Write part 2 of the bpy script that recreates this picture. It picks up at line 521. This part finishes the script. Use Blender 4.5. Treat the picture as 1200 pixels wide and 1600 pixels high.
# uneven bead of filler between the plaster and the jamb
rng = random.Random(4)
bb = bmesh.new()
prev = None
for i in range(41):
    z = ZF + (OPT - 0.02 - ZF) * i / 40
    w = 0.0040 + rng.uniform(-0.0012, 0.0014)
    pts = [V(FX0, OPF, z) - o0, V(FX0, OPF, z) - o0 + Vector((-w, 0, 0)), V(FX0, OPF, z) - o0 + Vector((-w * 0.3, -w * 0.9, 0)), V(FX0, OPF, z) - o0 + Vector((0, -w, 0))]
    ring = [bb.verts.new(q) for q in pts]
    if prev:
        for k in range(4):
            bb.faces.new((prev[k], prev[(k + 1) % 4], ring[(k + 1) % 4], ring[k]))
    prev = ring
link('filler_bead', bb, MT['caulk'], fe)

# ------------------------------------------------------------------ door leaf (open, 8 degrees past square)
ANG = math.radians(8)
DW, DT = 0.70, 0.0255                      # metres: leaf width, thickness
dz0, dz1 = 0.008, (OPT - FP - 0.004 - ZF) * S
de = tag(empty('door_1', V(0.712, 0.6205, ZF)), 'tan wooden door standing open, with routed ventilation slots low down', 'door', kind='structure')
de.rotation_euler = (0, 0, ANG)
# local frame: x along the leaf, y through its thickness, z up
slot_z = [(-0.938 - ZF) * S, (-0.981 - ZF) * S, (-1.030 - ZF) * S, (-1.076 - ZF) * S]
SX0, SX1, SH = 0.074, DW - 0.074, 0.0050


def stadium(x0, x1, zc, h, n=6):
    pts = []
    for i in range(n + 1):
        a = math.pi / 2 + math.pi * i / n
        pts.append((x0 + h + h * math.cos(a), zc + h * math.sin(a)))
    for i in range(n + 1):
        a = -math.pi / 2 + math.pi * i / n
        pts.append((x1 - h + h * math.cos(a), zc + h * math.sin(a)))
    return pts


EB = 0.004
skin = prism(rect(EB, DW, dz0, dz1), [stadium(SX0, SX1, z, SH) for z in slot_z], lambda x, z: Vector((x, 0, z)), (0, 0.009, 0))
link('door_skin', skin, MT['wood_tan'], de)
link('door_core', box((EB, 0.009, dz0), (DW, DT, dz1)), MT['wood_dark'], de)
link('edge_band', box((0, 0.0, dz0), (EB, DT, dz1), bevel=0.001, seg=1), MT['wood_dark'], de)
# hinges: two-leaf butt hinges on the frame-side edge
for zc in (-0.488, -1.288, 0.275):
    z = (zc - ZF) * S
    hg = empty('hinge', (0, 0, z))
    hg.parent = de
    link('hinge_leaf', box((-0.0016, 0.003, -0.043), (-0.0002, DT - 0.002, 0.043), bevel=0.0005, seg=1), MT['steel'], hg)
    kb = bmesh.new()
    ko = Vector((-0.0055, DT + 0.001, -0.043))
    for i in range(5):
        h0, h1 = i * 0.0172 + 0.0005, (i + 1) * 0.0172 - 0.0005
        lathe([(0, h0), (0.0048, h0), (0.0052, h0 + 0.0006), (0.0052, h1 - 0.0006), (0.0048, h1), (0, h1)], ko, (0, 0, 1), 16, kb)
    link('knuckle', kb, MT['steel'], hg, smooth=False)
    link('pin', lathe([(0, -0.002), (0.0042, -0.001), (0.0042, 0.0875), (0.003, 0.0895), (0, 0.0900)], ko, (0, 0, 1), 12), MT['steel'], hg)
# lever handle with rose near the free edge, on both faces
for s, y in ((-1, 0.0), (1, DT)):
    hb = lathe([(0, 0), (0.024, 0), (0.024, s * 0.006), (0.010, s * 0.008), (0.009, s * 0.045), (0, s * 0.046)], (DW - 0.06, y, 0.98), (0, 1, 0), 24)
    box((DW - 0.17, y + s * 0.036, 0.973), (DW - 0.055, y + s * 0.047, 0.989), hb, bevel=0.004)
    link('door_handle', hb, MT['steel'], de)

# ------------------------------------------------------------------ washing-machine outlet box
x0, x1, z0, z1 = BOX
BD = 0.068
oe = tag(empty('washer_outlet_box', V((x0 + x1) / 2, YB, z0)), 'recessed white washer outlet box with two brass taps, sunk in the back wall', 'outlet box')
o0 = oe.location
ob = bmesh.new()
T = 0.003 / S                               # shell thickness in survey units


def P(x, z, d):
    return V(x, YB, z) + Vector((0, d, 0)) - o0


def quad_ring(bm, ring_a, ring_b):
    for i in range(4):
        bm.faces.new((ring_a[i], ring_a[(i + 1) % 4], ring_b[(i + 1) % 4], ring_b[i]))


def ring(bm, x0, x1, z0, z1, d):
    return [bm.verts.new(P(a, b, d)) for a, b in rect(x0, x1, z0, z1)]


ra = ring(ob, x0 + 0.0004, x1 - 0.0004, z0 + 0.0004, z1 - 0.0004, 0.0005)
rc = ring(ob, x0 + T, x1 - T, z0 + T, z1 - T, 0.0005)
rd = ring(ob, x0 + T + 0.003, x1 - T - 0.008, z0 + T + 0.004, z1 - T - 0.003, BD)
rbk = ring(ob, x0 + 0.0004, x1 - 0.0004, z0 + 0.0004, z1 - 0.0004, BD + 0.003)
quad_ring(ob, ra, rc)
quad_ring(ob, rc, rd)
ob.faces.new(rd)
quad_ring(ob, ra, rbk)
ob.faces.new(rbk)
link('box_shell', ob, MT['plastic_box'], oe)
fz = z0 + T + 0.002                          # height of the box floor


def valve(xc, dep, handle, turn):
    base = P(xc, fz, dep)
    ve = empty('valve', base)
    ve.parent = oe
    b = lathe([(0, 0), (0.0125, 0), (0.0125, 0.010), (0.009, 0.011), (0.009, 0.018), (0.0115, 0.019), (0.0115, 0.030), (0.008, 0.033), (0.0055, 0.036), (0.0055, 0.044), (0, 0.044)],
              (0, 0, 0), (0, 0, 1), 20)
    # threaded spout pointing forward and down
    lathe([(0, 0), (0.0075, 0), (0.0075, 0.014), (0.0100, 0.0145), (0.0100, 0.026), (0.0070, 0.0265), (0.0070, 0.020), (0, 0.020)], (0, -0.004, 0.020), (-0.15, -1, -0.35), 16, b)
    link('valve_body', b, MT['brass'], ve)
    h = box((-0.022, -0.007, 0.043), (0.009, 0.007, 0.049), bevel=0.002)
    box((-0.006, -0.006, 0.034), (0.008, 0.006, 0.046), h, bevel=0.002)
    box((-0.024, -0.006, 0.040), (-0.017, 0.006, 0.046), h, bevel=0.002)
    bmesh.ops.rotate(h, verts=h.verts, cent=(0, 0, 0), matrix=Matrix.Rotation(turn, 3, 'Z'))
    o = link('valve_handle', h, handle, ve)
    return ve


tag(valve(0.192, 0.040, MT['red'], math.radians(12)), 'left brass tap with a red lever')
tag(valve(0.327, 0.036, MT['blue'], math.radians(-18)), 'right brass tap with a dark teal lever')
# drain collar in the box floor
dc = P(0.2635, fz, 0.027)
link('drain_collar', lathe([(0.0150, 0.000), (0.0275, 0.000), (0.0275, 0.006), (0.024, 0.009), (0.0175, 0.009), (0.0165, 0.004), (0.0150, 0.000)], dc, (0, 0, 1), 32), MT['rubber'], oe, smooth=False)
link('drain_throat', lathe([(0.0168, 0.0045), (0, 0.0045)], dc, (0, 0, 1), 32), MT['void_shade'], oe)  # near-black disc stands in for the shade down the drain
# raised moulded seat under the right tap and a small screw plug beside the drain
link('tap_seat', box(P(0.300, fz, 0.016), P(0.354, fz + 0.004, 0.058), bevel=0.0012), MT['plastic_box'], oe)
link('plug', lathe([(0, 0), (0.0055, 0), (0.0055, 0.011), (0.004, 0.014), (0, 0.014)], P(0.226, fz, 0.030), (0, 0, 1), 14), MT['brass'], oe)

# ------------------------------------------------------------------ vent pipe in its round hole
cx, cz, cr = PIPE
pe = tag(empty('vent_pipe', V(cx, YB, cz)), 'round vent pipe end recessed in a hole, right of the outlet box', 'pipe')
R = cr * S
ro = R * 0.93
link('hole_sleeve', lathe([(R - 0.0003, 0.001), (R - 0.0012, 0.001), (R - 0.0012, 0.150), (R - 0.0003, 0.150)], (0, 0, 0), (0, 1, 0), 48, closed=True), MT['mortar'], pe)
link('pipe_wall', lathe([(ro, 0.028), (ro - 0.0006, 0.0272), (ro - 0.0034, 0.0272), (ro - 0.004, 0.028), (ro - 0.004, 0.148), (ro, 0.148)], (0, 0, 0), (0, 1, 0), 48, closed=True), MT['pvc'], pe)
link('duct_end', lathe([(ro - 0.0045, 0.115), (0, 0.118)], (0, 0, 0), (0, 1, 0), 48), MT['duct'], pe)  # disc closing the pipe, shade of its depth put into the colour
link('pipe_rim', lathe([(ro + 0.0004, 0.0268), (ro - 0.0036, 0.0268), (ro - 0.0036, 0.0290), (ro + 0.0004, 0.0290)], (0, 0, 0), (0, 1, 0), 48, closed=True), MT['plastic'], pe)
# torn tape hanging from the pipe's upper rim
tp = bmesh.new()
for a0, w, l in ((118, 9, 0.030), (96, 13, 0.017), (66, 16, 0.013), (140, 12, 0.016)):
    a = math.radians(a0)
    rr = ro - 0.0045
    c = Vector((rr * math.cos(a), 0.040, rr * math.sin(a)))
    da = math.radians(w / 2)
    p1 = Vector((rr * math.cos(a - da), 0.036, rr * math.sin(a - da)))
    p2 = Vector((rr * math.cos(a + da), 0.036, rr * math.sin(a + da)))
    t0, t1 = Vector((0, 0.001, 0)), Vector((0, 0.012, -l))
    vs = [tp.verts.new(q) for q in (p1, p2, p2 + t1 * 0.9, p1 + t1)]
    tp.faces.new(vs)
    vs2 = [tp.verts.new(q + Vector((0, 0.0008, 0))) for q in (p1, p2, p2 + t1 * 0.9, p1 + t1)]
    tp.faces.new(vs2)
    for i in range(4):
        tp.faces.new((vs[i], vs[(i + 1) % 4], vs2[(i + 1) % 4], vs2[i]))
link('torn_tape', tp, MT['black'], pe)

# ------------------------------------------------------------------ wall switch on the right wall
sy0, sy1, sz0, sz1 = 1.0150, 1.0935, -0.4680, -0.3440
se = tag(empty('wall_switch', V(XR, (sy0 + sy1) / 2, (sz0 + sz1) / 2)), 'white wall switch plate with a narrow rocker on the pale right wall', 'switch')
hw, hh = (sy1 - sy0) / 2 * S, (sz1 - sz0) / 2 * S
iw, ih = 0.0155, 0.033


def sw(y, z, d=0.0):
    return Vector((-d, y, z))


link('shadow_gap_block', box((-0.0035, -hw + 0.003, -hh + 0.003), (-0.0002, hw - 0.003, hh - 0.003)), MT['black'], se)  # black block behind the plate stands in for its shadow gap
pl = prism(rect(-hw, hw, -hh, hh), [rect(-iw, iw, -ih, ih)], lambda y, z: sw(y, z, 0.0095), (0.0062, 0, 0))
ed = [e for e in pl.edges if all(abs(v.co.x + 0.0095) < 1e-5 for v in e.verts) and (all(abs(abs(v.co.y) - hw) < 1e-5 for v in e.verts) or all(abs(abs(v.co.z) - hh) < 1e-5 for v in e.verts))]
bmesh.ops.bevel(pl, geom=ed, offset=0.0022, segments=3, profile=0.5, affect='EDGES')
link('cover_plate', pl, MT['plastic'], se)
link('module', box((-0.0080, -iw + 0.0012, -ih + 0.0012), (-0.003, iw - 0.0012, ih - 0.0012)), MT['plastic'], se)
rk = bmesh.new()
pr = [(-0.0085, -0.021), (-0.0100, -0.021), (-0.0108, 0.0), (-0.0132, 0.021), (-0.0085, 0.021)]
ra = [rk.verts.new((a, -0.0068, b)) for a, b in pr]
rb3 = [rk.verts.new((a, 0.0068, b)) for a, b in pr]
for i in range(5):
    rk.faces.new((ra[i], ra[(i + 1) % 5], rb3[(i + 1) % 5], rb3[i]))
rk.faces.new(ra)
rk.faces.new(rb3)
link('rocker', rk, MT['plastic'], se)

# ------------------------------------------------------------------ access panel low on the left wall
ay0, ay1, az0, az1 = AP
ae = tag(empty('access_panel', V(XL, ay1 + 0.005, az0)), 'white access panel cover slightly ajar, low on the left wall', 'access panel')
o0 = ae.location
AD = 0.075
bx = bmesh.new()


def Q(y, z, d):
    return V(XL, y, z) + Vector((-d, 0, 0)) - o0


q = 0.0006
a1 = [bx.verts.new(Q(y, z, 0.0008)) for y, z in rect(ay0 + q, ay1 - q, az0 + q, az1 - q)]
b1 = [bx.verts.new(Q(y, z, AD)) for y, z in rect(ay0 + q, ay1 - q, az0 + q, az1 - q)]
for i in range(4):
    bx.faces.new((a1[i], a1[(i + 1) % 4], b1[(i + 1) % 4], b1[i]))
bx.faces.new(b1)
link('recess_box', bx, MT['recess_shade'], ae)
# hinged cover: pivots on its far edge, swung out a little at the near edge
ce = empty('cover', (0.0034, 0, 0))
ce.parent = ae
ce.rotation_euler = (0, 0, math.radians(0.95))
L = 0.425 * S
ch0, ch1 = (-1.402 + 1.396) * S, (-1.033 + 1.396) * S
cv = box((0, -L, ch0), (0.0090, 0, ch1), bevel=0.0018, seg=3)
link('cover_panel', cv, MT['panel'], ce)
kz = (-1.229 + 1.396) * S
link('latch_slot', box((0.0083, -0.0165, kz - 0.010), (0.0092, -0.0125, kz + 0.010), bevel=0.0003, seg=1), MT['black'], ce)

* Given instruction *
Everything from the first line of the material through the line containing "link('filler_bead', bb, MT['caulk'], fe)" is to be printed exactly; lines after that are to be left out.

* Exercise response *
Write part 2 of the bpy script that recreates this picture. It picks up at line 521. This part finishes the script. Use Blender 4.5. Treat the picture as 1200 pixels wide and 1600 pixels high.
# uneven bead of filler between the plaster and the jamb
rng = random.Random(4)
bb = bmesh.new()
prev = None
for i in range(41):
    z = ZF + (OPT - 0.02 - ZF) * i / 40
    w = 0.0040 + rng.uniform(-0.0012, 0.0014)
    pts = [V(FX0, OPF, z) - o0, V(FX0, OPF, z) - o0 + Vector((-w, 0, 0)), V(FX0, OPF, z) - o0 + Vector((-w * 0.3, -w * 0.9, 0)), V(FX0, OPF, z) - o0 + Vector((0, -w, 0))]
    ring = [bb.verts.new(q) for q in pts]
    if prev:
        for k in range(4):
            bb.faces.new((prev[k], prev[(k + 1) % 4], ring[(k + 1) % 4], ring[k]))
    prev = ring
link('filler_bead', bb, MT['caulk'], fe)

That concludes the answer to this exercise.